Monday, March 26, 2012

Emotional Day ~ Sat 3rd March

Today was a VERY emotional day!  I cried nearly all the way through the PT session.  It's only my second sesson with Mica so I'm sure she thought I had lost the plot.  I started there were energetic but it really was a case of 'mind over matter' failure.

The session started out pretty well with some hill runs, the hill doesn't look that steep until your half way up!  I was able to complete these without too much bother which really made me happy, a real sense of acomplishment!

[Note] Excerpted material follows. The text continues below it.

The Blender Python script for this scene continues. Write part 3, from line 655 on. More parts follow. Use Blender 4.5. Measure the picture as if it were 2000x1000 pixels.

We had to do step ups on the park bench and as I soon as I looked at it I thought 'that's too high' so instantly that was my undoing!  It took all my strength and PUSHING through my legs just to do these.  Also having to engage your core which is also a new concept but something to work on.  I got through two step ups and 5 squats in the middle and then went to move onto my step set of step ups.  I already felt like I had zero energy and my foot hit the bottom of the step and I just broke into tears.

I walked away to get some air.  Although I was wearing sunglasses and had shed a tear or two before it's easy enough to hide behind sunglasses but a complete mental breakdown is not.  Mica came over to me and I just let it all out saying 'I'm sick and tired, of being hopeless.  I'm sick and tired of being overweight and I can never seem to do anything the same as others, I can't keep up with other's and I have no co-ordination.  I know it all takes practice but I'm over it"!

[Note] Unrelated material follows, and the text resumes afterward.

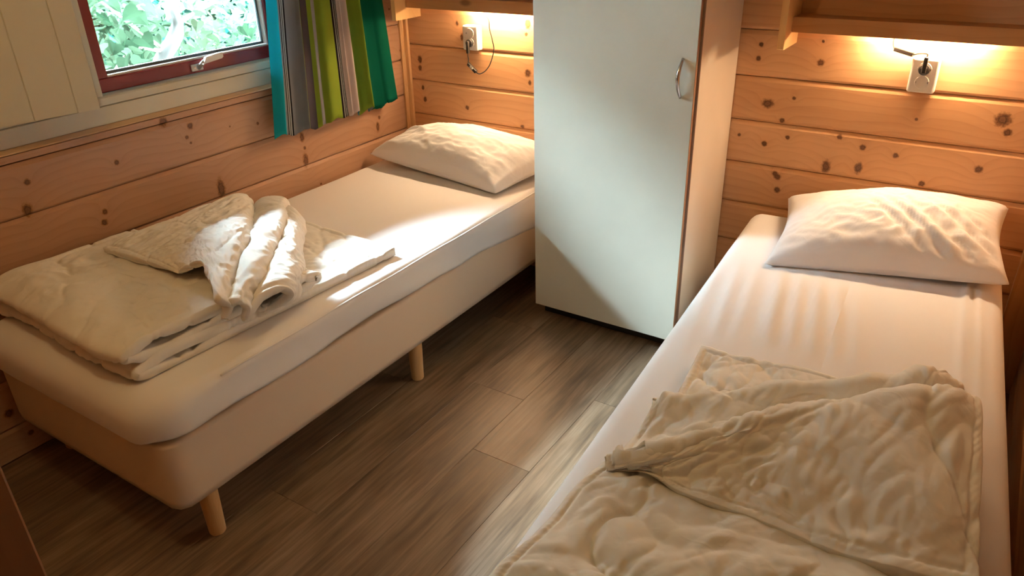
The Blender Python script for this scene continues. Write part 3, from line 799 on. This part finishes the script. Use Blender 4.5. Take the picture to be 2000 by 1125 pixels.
def wrR(U, V):
    # diagonal tension folds at the lower right, soft hollows elsewhere
    t_ = U*.9+V*.55
    a = np.zeros_like(U)
    for c, wd_, am, u0 in ((.62, .018, -1, .40), (.70, .016, -.9, .45), (.80, .02, -1.2, .52), (.93, .02, -1.2, .60), (1.02, .018, -1.0, .68), (.74, .016, .6, .45), (.87, .02, .7, .55)):
        a += am*np.exp(-((t_-c)/wd_)**2)*sm(u0-.25, u0+.1, U)*sm(.75, .35, V)
    return .010*a+.007*noise(U*5, V*5)+.0055*(ridge(U*9+V*4, V*7-U*3)-.5)*sm(1, .2, V)+.003*ridge(U*18-V*9, V*12+U*5)
def wrL(U, V):
    a = np.exp(-((U*.5+V-.42-.12*np.sin(U*9))/.03)**2)*sm(.45, .1, U)
    b = ridge(U*14, V*3)*sm(.65, .95, U)
    return .012*a+.007*b+.007*noise(U*5, V*5)+.004*ridge(U*9, V*8)+.0025*ridge(U*18-V*9, V*12+U*5)
ZP = .52
pillow('pillow', 'white pillow on the right bed with folds running to its lower right corner',
       [(-.525, 2.29, .530), (.142, 2.43, .565), (.100, 2.805, .665), (-.590, 2.80, .575)], .135, wrR, sideth=.523)
pillow('pillow', 'white pillow on the left bed, pushed into the corner beside the wardrobe',
       [(-2.415, 2.50, .560), (-1.665, 2.425, .525), (-1.50+.0, 2.80, .60), (-2.31, 2.80, .605)], .140, wrL, sideth=.510)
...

I don't usually compare myself with other's as I will fall short every time but still would like to think that I could be at least in the same ballpark somewhere with keeping up - even if I am left field.... LOL

It was a big emotional release and I really felt that I just needed to get it out!  I kept apologising and saying I'm obviously completely rambling, but Mica said she understood and even has some clients that just say 'no' when she tells them to do something at least I was giving everything a go!

Mica was able to adapt some other exercises for me, lunges and squats so I could still work the same muscles which was great I powered through these as I didn't want to let her or myself down.  We then did a follow the leader type thing and I thought yep zig zag jogging ok no probs.  However my legs were already like jelly and so I started running and I felt so heavy so just couldn't get it all together and so I had another cry! 

It was my turn to take the lead of the group but I refused because I couldn't even catch the group and I didn't want people to be slowed down because of me as they are there for a workout so Mica just let me jog around on my own I tried my hardest through the tears.

I know that emotions are high and mostly due to hormones as it's nearly 'that time of the month' and part of me was just waiting for the PT to say it's ok why don't you sit down for a bit and and I'm glad that I kept going.  Even thought towards the end of the session I was just walking around to keep moving.  The whole session is still a bit of a blur I honestly couldn't think straight I honestly didn't know if I wanted to sit down, I think I kept walking around hoping to outwalk it!

I did make mention of it to some facebook people and they said think about what else you can do except cry next time but I think when you are in that head space you can't think of what else you can do and I really feel at the time I just had to have a cry and let it out.  I got to have a good chat to the PT at the end to proove that I wasn't a complete looney just 'having a bad day'!

With every breakdown comes a breakthrough.